Mr. Giacalone says he’s running up against a “brick wall.” Or at least a pert coxcomb, eh? But, enough with ad hominem. The only substance in his post is this: “Bert Foer is not saying that all economic rules and all market forces are the product of government institutions.” Okay, but what Foer wrote was “Markets are not the product of Mother Nature. They are embedded in institutions and are at root political creations.” Now, if Foer overstated what he meant to say, then that’s fine, but those sentences mean that markets are the product of politics; that they are “creations” of politics. I said that that was not true—that the rules of supply and demand can not be overcome by political means, and that inflation is a prime example of this fact. Mr. Giacalone’s response to me was not to show that I am wrong, but to call me all sorts of names and finally to say that Mr. Foer did not say what he plainly did say.
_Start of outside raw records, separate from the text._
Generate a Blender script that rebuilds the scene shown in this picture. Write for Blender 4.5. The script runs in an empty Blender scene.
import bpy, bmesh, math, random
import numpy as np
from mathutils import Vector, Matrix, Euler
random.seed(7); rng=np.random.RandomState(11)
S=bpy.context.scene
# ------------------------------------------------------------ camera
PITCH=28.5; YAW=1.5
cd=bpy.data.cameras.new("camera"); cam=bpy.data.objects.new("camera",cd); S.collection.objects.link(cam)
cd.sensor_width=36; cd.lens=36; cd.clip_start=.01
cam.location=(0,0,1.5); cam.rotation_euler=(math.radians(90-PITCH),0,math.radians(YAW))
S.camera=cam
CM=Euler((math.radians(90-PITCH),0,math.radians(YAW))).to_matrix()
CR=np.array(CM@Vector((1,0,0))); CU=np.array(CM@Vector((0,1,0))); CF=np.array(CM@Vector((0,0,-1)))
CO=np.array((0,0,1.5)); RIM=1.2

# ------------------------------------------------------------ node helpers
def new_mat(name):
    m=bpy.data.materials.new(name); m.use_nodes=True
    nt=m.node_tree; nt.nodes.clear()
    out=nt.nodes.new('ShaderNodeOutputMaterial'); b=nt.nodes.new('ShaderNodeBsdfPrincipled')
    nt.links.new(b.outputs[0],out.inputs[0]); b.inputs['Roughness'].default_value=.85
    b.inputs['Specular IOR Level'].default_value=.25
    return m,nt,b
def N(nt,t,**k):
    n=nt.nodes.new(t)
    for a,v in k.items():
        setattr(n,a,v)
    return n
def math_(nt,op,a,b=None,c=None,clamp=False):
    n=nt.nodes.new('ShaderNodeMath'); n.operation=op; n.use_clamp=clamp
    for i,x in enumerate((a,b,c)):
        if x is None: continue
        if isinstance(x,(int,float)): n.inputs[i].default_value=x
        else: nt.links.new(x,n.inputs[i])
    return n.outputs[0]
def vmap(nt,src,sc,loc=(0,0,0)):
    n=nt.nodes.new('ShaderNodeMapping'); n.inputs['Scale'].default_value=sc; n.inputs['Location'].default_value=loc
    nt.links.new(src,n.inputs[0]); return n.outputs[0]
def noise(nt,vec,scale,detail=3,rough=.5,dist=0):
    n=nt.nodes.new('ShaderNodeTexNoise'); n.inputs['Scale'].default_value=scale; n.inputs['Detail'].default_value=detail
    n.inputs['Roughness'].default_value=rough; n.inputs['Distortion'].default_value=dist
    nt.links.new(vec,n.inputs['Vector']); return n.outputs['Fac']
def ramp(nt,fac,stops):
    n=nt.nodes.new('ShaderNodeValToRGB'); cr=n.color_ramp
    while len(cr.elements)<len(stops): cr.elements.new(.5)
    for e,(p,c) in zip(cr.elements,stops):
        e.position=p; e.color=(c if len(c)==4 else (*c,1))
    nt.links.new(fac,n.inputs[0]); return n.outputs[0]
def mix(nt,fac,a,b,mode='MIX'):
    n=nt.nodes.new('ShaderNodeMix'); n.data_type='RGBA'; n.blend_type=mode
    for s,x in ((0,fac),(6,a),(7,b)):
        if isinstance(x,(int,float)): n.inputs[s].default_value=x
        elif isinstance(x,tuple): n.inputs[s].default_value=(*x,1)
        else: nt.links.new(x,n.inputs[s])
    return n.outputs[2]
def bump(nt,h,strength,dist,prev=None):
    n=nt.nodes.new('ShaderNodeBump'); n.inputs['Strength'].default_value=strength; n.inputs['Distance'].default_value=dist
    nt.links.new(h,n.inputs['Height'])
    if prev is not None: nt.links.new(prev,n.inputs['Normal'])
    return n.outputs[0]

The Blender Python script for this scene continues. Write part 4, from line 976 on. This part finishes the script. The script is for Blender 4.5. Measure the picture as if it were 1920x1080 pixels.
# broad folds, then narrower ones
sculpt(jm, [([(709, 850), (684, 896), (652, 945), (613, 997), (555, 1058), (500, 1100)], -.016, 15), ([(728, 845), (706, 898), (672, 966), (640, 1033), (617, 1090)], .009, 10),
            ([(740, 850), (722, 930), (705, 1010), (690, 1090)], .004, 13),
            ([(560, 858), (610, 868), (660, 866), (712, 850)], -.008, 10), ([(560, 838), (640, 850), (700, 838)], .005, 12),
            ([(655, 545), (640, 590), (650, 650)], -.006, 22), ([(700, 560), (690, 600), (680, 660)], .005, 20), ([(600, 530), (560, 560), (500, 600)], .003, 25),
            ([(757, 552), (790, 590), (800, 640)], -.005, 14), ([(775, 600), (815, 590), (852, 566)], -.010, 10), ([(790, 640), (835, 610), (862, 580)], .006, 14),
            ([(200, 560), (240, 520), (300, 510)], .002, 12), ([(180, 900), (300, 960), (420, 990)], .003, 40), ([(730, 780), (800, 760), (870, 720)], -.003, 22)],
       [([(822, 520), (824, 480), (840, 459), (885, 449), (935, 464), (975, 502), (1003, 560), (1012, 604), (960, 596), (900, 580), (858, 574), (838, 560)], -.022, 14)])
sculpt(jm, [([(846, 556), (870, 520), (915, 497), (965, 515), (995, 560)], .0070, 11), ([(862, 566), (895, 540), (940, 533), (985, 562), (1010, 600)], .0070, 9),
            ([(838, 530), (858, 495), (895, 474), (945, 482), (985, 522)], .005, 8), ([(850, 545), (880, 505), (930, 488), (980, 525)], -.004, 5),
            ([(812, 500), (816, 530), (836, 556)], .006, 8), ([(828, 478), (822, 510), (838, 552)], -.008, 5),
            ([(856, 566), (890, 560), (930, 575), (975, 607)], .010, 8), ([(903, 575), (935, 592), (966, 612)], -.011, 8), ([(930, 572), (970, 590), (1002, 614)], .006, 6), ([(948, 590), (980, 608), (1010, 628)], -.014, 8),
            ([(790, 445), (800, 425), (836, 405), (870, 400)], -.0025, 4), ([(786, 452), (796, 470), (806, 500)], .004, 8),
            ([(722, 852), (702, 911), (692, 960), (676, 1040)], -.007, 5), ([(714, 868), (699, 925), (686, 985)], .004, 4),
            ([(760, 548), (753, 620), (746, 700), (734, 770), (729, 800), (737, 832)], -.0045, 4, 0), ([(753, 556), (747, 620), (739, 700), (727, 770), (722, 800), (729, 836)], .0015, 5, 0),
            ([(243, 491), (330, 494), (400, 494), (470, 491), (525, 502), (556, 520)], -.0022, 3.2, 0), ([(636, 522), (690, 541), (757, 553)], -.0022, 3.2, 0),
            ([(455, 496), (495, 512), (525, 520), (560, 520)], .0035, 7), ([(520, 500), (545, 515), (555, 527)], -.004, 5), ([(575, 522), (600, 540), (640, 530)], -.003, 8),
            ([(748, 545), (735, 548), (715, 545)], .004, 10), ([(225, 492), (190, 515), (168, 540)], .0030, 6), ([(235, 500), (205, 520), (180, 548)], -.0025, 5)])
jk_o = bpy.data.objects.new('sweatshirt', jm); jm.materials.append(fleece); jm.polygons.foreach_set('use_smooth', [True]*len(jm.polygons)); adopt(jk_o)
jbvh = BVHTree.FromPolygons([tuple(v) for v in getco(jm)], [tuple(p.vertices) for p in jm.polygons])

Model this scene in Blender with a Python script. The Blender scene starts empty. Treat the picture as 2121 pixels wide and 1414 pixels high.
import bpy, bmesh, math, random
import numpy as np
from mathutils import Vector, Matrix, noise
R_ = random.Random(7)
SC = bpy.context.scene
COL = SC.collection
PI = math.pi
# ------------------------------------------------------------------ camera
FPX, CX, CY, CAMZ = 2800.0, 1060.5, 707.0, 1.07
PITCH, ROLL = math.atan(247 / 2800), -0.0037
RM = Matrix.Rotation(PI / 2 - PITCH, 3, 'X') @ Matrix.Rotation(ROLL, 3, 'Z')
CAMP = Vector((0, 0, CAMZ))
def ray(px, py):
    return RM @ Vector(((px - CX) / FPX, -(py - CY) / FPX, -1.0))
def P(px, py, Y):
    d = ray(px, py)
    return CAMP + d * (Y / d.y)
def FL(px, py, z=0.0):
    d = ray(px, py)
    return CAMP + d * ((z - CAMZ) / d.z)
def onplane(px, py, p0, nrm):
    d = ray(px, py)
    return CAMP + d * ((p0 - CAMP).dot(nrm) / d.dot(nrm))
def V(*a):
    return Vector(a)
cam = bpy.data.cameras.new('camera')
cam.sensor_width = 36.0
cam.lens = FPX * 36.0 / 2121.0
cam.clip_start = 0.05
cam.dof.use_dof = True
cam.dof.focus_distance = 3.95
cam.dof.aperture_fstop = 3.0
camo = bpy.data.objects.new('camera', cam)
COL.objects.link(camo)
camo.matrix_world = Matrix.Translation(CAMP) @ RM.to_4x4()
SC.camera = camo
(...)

It is certainly true that taxes pay for roads. It is true that roads help people to get to work. But it is not true that the government creates the market. Markets are the result of supply, demand, and limited time. These are rooted in human nature, which is prior to the state. Mr. Giacalone has had several opportunities to rebut this argument. But all he has done is throw a tantrum, accusing me of “[w]hining,” and of dogmatism and of being adolescent and a brick wall and so forth—and then to say that I am the childish one. That is just pathetic.
Incidentally, in my previous post I said that under Mr. Giacalone’s logic, one would end up (absurdly) claiming that censorship is necessary to have free speech. In his reply, he says “the body politic can endorse a broad freedom from censorship without doing unnecessary harm to itself.” That’s an interesting way of putting it. Freedom of speech, you see, is not something to which all people have a right, it’s a permission granted by society and revocable whenever that speech does “unnecessary harm” to society. In other words, freedom of speech is not a product of Mother Nature, but is embedded in institutions and is at root a political creation. To think of it as something the government may not violate even when it does “unnecessary harm” to society, would be “adolescent.” Well, when I was an adolescent, I learned that pejoratives are not arguments. Perhaps Mr. Giacalone was absent that day.